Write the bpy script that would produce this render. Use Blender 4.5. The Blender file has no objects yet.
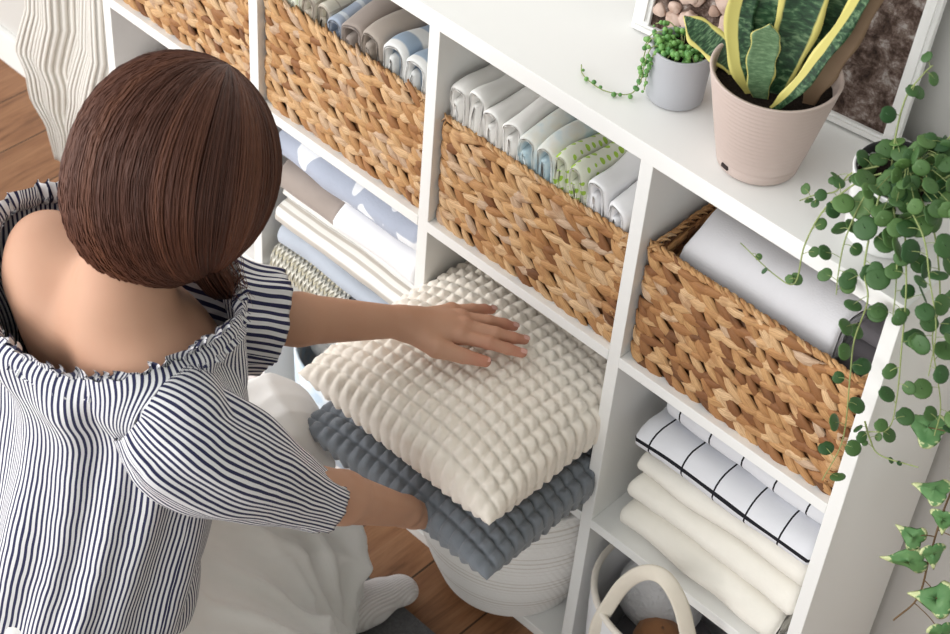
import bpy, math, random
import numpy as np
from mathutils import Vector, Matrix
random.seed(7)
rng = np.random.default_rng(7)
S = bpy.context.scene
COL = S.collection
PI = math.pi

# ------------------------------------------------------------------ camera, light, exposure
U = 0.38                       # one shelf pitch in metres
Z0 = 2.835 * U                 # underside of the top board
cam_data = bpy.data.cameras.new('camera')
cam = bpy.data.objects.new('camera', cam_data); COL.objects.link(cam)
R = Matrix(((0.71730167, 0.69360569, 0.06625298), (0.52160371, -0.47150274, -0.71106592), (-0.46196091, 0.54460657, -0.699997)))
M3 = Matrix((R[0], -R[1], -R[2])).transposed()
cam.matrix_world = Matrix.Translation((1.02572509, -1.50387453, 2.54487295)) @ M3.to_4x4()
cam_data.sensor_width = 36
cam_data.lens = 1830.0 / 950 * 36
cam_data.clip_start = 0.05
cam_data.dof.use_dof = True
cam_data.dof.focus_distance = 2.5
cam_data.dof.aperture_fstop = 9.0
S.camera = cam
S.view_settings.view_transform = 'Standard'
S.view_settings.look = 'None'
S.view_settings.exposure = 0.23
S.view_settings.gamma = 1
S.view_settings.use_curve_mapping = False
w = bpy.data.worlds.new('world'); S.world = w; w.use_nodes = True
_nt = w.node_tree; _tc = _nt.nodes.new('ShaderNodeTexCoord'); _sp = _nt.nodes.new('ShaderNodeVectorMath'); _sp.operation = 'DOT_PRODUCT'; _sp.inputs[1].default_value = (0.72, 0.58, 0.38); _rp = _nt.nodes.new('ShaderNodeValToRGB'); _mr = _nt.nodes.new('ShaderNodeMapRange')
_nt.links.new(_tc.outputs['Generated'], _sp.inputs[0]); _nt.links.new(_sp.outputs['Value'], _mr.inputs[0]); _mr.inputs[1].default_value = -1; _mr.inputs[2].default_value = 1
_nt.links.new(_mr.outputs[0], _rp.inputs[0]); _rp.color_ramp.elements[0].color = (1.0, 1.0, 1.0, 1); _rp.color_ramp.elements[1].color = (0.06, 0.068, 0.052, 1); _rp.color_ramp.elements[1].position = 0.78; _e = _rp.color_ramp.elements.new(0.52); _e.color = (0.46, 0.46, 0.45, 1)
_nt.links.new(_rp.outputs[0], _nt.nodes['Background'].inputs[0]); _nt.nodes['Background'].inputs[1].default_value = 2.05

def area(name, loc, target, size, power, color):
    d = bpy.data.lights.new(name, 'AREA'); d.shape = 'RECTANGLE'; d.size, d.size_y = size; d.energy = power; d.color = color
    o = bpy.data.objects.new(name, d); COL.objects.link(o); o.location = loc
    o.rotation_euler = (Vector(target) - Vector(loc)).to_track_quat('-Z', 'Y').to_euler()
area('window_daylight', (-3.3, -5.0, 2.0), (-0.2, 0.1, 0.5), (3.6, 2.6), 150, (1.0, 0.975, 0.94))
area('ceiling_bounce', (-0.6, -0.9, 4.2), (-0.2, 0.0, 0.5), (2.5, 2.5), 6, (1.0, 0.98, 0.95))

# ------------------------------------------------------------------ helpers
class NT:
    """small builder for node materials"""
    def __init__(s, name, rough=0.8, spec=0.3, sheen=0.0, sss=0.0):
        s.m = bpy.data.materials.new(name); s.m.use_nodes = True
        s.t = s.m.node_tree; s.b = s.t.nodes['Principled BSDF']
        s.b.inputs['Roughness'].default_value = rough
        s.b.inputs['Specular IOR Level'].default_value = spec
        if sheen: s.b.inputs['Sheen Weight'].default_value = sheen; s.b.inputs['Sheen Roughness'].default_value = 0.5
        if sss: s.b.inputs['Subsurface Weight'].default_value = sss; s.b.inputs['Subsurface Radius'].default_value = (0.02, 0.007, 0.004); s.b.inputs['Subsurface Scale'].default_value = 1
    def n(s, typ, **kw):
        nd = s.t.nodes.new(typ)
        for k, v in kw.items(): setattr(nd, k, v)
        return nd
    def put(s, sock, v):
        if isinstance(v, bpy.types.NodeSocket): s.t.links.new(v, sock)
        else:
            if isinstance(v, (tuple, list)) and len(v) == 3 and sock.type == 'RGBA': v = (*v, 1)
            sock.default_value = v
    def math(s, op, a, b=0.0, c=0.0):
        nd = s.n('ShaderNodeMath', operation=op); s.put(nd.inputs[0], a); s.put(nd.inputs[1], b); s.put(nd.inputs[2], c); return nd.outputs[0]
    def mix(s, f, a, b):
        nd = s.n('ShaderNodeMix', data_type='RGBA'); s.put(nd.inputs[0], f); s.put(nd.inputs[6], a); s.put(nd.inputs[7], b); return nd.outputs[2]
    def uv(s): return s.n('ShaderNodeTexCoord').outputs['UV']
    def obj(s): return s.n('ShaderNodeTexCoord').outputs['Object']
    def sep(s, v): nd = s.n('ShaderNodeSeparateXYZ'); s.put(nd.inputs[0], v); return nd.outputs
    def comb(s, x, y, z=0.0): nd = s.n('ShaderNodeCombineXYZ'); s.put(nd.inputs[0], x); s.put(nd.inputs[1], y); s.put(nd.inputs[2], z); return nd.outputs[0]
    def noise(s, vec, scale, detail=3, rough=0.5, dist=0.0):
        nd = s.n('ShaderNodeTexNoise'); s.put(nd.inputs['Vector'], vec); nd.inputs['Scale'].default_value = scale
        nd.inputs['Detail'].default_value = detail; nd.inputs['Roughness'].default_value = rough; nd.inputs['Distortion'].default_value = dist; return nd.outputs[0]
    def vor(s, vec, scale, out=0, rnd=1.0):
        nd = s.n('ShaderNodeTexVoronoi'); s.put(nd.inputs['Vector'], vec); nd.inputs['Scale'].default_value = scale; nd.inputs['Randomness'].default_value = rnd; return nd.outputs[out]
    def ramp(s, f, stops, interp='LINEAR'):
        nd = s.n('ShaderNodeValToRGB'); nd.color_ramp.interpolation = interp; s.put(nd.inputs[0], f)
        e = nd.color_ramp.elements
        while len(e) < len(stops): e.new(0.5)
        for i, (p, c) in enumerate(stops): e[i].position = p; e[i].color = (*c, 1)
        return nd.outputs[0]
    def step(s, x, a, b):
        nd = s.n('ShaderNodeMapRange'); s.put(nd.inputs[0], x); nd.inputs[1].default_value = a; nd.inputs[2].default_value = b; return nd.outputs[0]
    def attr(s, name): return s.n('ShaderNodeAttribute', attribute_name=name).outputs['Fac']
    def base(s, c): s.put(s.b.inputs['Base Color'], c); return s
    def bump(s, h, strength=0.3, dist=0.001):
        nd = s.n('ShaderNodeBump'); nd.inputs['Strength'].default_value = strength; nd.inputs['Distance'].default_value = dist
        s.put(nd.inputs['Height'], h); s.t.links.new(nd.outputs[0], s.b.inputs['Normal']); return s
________
• Given problem:
Give again, word for word, every line from the top of the data above to the line holding "PI = math.pi", inclusive, with the pictures left out.

• Written answer:
Write the bpy script that would produce this render. Use Blender 4.5. The Blender file has no objects yet.
import bpy, math, random
import numpy as np
from mathutils import Vector, Matrix
random.seed(7)
rng = np.random.default_rng(7)
S = bpy.context.scene
COL = S.collection
PI = math.pi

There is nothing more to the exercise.